Он читал лекции по искусству образа, о которых художники говорили, что они достойны философа, участвовал в устройстве выставки «Искусство — жизнь».
Он женился, у него родилась дочь. Ему исполнилось двадцать пять лет. У него было более тысячи пятисот рисунков. Товарищи его рассказывали потом, что он делился с ними мощными замыслами.
В сочинениях Н. Ф. Федорова, одновременно мудрых и наивных, есть одно совершенно детское место, там, где он пишет, что Пушкин, если бы он думал о воскрешении умерших поколений, как об общем деле человечества, никогда бы не оставил нам строк: «Дар напрасный, дар случайный…»
Для Чекрыгина жизнь никогда, ни на одну минуту не была даром напрасным и случайным не оттого, разумеется, что он думал о будущем воскресении людей, а потому, что был он человеком восходящей, революционной эпохи.

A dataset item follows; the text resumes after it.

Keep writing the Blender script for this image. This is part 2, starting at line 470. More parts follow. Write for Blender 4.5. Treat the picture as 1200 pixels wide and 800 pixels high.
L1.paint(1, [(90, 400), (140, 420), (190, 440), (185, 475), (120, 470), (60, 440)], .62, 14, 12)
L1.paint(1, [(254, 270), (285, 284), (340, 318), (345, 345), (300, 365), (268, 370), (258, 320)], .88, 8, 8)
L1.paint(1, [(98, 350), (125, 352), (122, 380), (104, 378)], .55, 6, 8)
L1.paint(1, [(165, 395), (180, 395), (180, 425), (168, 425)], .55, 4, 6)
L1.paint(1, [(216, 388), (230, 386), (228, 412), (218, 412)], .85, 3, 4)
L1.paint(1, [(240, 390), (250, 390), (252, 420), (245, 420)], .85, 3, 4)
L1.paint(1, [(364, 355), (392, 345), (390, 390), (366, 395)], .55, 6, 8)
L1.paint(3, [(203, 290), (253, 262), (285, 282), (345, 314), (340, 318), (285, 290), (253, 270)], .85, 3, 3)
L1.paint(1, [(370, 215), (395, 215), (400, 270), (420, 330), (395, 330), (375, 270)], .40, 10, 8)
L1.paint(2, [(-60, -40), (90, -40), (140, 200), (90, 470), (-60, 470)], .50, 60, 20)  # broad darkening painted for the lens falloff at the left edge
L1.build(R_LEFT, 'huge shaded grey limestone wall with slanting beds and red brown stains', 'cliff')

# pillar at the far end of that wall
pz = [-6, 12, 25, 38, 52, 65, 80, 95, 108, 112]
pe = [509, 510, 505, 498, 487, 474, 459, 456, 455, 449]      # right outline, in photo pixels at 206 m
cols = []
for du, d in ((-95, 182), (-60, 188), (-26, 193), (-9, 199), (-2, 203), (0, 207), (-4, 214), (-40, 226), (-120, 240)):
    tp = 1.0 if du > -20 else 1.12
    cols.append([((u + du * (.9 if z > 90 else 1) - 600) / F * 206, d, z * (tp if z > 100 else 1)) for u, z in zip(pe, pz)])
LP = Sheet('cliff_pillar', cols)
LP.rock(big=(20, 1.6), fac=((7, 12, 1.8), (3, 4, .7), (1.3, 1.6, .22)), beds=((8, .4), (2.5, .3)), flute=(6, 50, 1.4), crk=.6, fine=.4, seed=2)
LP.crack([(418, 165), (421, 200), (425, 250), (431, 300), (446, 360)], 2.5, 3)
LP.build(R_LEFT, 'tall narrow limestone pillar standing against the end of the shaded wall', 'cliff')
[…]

В рисунках из цикла «Воскресение» Чекрыгин ни разу не изобразил себя самого. Чтобы воскреснуть, надо умереть. А он был настолько молод и полон жизни, что это непременное и печальное условие воскресения, видимо, бессознательно им отвергалось.
Он попал под поезд.
Когда его хоронили, товарищи на ленте вокруг венка написали: «Великому художнику».
Я пишу это и мысленно вижу его автопортрет, тот самый, который показался мне когда-то на выставке портретом Лермонтова.